- TO BE DONE:
Without the pictures, print the lines running from the beginning of the material to the line containing "except Exception as e: print(e)", both ends included.

- STORED DATA:
......
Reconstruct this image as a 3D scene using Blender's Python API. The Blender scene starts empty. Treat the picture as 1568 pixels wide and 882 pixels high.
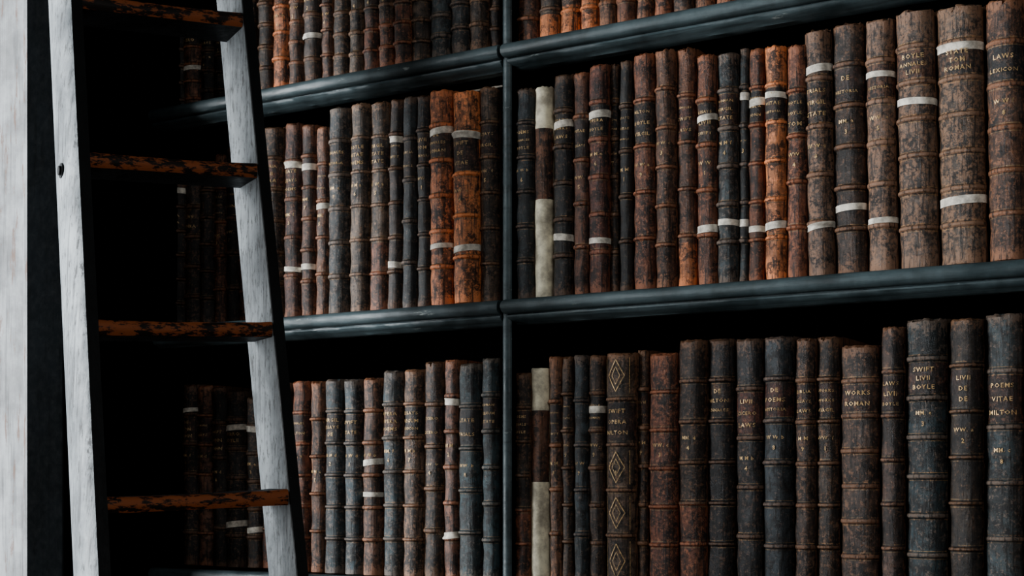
import bpy, math, random
from mathutils import Vector
rnd = random.Random(7)
K = 1600/1568.0
F_PX = 2222.0; TH = math.radians(31.2); D = 1.809; CZ = 1.6; HOR = 755.0
ct, st = math.cos(TH), math.sin(TH)
scene = bpy.context.scene
try:
    scene.view_settings.view_transform='AgX'; scene.view_settings.look='AgX - Medium High Contrast'
    scene.view_settings.exposure=.12
except Exception as e: print(e)

# ---------- camera ----------
cd = bpy.data.cameras.new("camera"); cam = bpy.data.objects.new("camera", cd)
scene.collection.objects.link(cam); scene.camera = cam
cam.location = (0, 0, CZ); cam.rotation_euler = (math.pi/2, 0, TH)
cd.lens = 50; cd.sensor_width = 36; cd.shift_y = (HOR-450)/1600; cd.clip_start = 0.05
cd.dof.use_dof = True; cd.dof.focus_distance = 1.9; cd.dof.aperture_fstop = 14

# survey helpers: measured column -> metres along the shelf plane (Y = yp)
def wall_s(xd, yp):
    t = (xd*K-800)/F_PX
    return yp/(ct+t*st), t
def wall_X(xd, yp=D):
    s, t = wall_s(xd, yp); return s*(-st+t*ct)
def wall_Z(xd, yd, yp=D):
    s, t = wall_s(xd, yp); return CZ+(HOR-yd*K)/F_PX*s

def lin(c):
    return tuple(((v/255)/12.92 if v/255 <= .04045 else ((v/255+.055)/1.055)**2.4) for v in c)

# ---------- material helpers ----------
def mat_new(name):
    m = bpy.data.materials.new(name); m.use_nodes = True
    nt = m.node_tree; b = nt.nodes["Principled BSDF"]
    return m, nt, b
def N(nt, typ, **kw):
    n = nt.nodes.new(typ)
    for k, v in kw.items(): setattr(n, k, v)
    return n
def noise(nt, coord, scale, detail=5, rough=.6, sc=(1,1,1)):
    mp = N(nt, "ShaderNodeMapping"); mp.inputs["Scale"].default_value = sc
    nt.links.new(coord, mp.inputs[0])
    n = N(nt, "ShaderNodeTexNoise"); n.inputs["Scale"].default_value = scale
    n.inputs["Detail"].default_value = detail; n.inputs["Roughness"].default_value = rough
    nt.links.new(mp.outputs[0], n.inputs["Vector"]); return n.outputs[0]
def mrange(nt, src, a, b, c, d):
    n = N(nt, "ShaderNodeMapRange"); n.interpolation_type = 'SMOOTHSTEP'
    for i, v in zip(("From Min","From Max","To Min","To Max"), (a,b,c,d)): n.inputs[i].default_value = v
    nt.links.new(src, n.inputs[0]); return n.outputs[0]
def math_n(nt, op, a, b):
    n = N(nt, "ShaderNodeMath", operation=op)
    for i, v in enumerate((a, b)):
        if isinstance(v, (int, float)): n.inputs[i].default_value = v
        else: nt.links.new(v, n.inputs[i])
    return n.outputs[0]
def mixc(nt, fac, a, b, blend='MIX'):
    n = N(nt, "ShaderNodeMix", data_type='RGBA', blend_type=blend)
    if isinstance(fac, (int, float)): n.inputs[0].default_value = fac
    else: nt.links.new(fac, n.inputs[0])
    for i, v in ((6, a), (7, b)):
        if isinstance(v, tuple): n.inputs[i].default_value = (v[0], v[1], v[2], 1)
        else: nt.links.new(v, n.inputs[i])
    return n.outputs[2]
def bump(nt, b, h, strength, dist):
    n = N(nt, "ShaderNodeBump"); n.inputs["Strength"].default_value = strength
    n.inputs["Distance"].default_value = dist
    nt.links.new(h, n.inputs["Height"]); nt.links.new(n.outputs[0], b.inputs["Normal"])
def objco(nt): return N(nt, "ShaderNodeTexCoord").outputs["Object"]

def mk_leather():
    m, nt, b = mat_new("aged_leather"); co = objco(nt)
    ca = N(nt, "ShaderNodeAttribute", attribute_name="bookcol").outputs["Color"]
    wa = N(nt, "ShaderNodeAttribute", attribute_name="wear").outputs["Fac"]
    big = noise(nt, co, 24, 5, .65); fine = noise(nt, co, 170, 9, .8)
    streak = noise(nt, co, 280, 5, .65, (1, 1, .09)); blot = noise(nt, co, 64, 8, .75)
    v = mrange(nt, big, .32, .68, .32, 1.8)
    vv = N(nt, "ShaderNodeCombineColor")
    for i in range(3): nt.links.new(v, vv.inputs[i])
    c = mixc(nt, 1.0, ca, vv.outputs[0], 'MULTIPLY')
    dark = mrange(nt, blot, .48, .57, 0, .85)
    c = mixc(nt, dark, c, lin((15, 15, 16)))
    w = math_n(nt, 'ADD', fine, math_n(nt, 'MULTIPLY', wa, .17))
    wm = mrange(nt, w, .58, .655, 0, .82)
    worn = mixc(nt, .42, mixc(nt, 1.0, ca, (3.6, 3.1, 2.8), 'MULTIPLY'), lin((152, 112, 82)))
    c = mixc(nt, wm, c, worn)
    cr = mrange(nt, streak, .52, .61, 0, .78)
    c = mixc(nt, cr, c, lin((12, 11, 11)))
    dust = noise(nt, co, 14, 7, .75)
    c = mixc(nt, mrange(nt, dust, .5, .72, 0, .14), c, lin((108, 106, 102)))
    nt.links.new(c, b.inputs["Base Color"])
    nt.links.new(mrange(nt, blot, .3, .7, .28, .58), b.inputs["Roughness"])
    b.inputs["Specular IOR Level"].default_value = .55
    h = math_n(nt, 'ADD', math_n(nt, 'ADD', fine, streak), math_n(nt, 'MULTIPLY', blot, 1.3))
    bump(nt, b, h, .7, .0017)
    return m
def mk_paint(name, col, col2, rough=.4, grain=(0.06, 1, 1), wearcol=None, bs=.3, wear_t=.62, spec=.5, wsc=(1,1,1), dirt=.5, wscale=55):
    m, nt, b = mat_new(name); co = objco(nt)
    n1 = noise(nt, co, 9, 6, .65); g = noise(nt, co, 130, 6, .65, grain); f = noise(nt, co, wscale, 8, .75, wsc)
    c = mixc(nt, mrange(nt, n1, .3, .7, 0, 1), lin(col), lin(col2))
    c = mixc(nt, mrange(nt, g, .48, .72, 0, dirt), c, lin(tuple(int(x*.5) for x in col)))
    if wearcol: c = mixc(nt, mrange(nt, f, wear_t, wear_t+.06, 0, .8), c, lin(wearcol))
    nt.links.new(c, b.inputs["Base Color"])
    nt.links.new(mrange(nt, f, .3, .7, rough-.08, rough+.18), b.inputs["Roughness"])
    b.inputs["Specular IOR Level"].default_value = spec
    bump(nt, b, math_n(nt, 'ADD', g, f), bs, .0012)
    return m
def mk_plain(name, col, rough=.6, var=.25, scale=60, metallic=0):
    m, nt, b = mat_new(name); co = objco(nt)
    n1 = noise(nt, co, scale, 6, .65)
    c = mixc(nt, mrange(nt, n1, .3, .7, 0, 1), lin(tuple(x*(1-var) for x in col)), lin(tuple(min(255, x*(1+var*.5)) for x in col)))
    nt.links.new(c, b.inputs["Base Color"]); b.inputs["Roughness"].default_value = rough
    b.inputs["Metallic"].default_value = metallic
    bump(nt, b, n1, .3, .001); return m

M_LEA = mk_leather()
M_GOLD = mk_plain("gold_leaf", (190, 160, 116), .5, .45, 300, .2)
M_PAPER = mk_plain("paper_tape", (212, 206, 194), .8, .25, 90)
M_VEL = mk_plain("vellum", (228, 216, 192), .6, .30, 34)
M_PAGES = mk_plain("page_edges", (100, 86, 68), .9, .4, 200)
M_SHELF = mk_paint("teal_black_paint", (38, 50, 53), (80, 95, 99), .42, wearcol=(142, 150, 148), wear_t=.62, wsc=(.25,1,1), bs=.6)
M_CASE = mk_paint("black_case_paint", (10, 12, 13), (15, 18, 20), .85, (1, 1, .06), spec=.03)
M_LADW = mk_paint("weathered_sheen_paint", (92, 99, 104), (168, 175, 179), .5, (1, 1, .05), (62, 62, 62), .7, .55, dirt=.85, wsc=(1,1,.3), wscale=110)  # window sheen on the dark rail painted into the colour, plus worn spots
M_LADG = mk_paint("weathered_dim_sheen_paint", (76, 81, 84), (136, 142, 145), .55, (1, 1, .05), (50, 49, 48), .7, .54, dirt=.85, wsc=(1,1,.4), wscale=120)  # same painted sheen, dimmer for the second rail, plus worn spots
M_LADB = mk_paint("black_ladder_paint", (12, 14, 15), (22, 26, 28), .5, (1, 1, .06), (74, 70, 66), .3, .66, spec=.3)
M_RUNG = mk_paint("worn_rung_edge", (16, 14, 13), (36, 24, 18), .5, (.3, .3, 1), (168, 98, 58), .6, .465, wsc=(.4,.4,1.2), spec=.4)
M_WALL = mk_paint("pale_limed_wood", (118, 120, 122), (172, 176, 179), .65, (1, 1, .04), (130, 106, 94), .5, .55, wsc=(1,1,.15), dirt=.6)
M_FLOOR = mk_paint("floor_boards", (64, 44, 32), (92, 64, 46), .5, (.06, 1, 1))
M_CEIL = mk_plain("ceiling_plaster", (110, 110, 108), .9, .1, 5)
M_IRON = mk_plain("iron_bolt", (30, 32, 34), .4, .3, 200, .8)

# ---------- mesh builder ----------
class MB:
    def __init__(s): s.v=[]; s.f=[]; s.m=[]; s.c=[]; s.w=[]
    def addv(s, p, w=0.1): s.v.append(p); s.w.append(w); return len(s.v)-1
    def addf(s, idx, m=0, c=(.1,.1,.1)): s.f.append(tuple(idx)); s.m.append(m); s.c.append(c)
    def box(s, a, b, m=0, c=(.1,.1,.1)):
        i=[s.addv((x,y,z)) for x in (a[0],b[0]) for y in (a[1],b[1]) for z in (a[2],b[2])]
        for q in ((0,1,3,2),(4,6,7,5),(0,4,5,1),(2,3,7,6),(0,2,6,4),(1,5,7,3)): s.addf([i[k] for k in q], m, c)
    def prism(s, A, B, m=0, mats=None):
        n=len(A); a=[s.addv(p) for p in A]; b=[s.addv(p) for p in B]
        for k in range(n):
            s.addf((a[k],a[(k+1)%n],b[(k+1)%n],b[k]), mats[k] if mats else m)
        s.addf(a[::-1], m); s.addf(b, m)
    def build(s, name, mats, parent=None, smooth=None, bevel=0, fixn=True):
        me=bpy.data.meshes.new(name); me.from_pydata(s.v,[],s.f)
        for mt in mats: me.materials.append(mt)
        me.polygons.foreach_set("material_index", s.m)
        ca=me.color_attributes.new("bookcol",'FLOAT_COLOR','CORNER'); buf=[]
        for f,c in zip(s.f,s.c): buf.extend((c[0],c[1],c[2],1.0)*len(f))
        ca.data.foreach_set("color", buf)
        wa=me.attributes.new("wear",'FLOAT','POINT'); wa.data.foreach_set("value", s.w)
        me.update()
        if fixn:
            import bmesh
            bm=bmesh.new(); bm.from_mesh(me); bmesh.ops.recalc_face_normals(bm, faces=bm.faces); bm.to_mesh(me); bm.free()
        if smooth: me.shade_smooth(); me.set_sharp_from_angle(angle=math.radians(smooth))
        ob=bpy.data.objects.new(name, me); scene.collection.objects.link(ob)
        if bevel:
            md=ob.modifiers.new("bevel",'BEVEL'); md.width=bevel; md.segments=2; md.limit_method='ANGLE'
        if parent: ob.parent=parent
        return ob
def empty(name):
    e=bpy.data.objects.new(name,None); scene.collection.objects.link(e); return e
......
- RIGHT ANSWER:
Reconstruct this image as a 3D scene using Blender's Python API. The Blender scene starts empty. Treat the picture as 1568 pixels wide and 882 pixels high.
import bpy, math, random
from mathutils import Vector
rnd = random.Random(7)
K = 1600/1568.0
F_PX = 2222.0; TH = math.radians(31.2); D = 1.809; CZ = 1.6; HOR = 755.0
ct, st = math.cos(TH), math.sin(TH)
scene = bpy.context.scene
try:
    scene.view_settings.view_transform='AgX'; scene.view_settings.look='AgX - Medium High Contrast'
    scene.view_settings.exposure=.12
except Exception as e: print(e)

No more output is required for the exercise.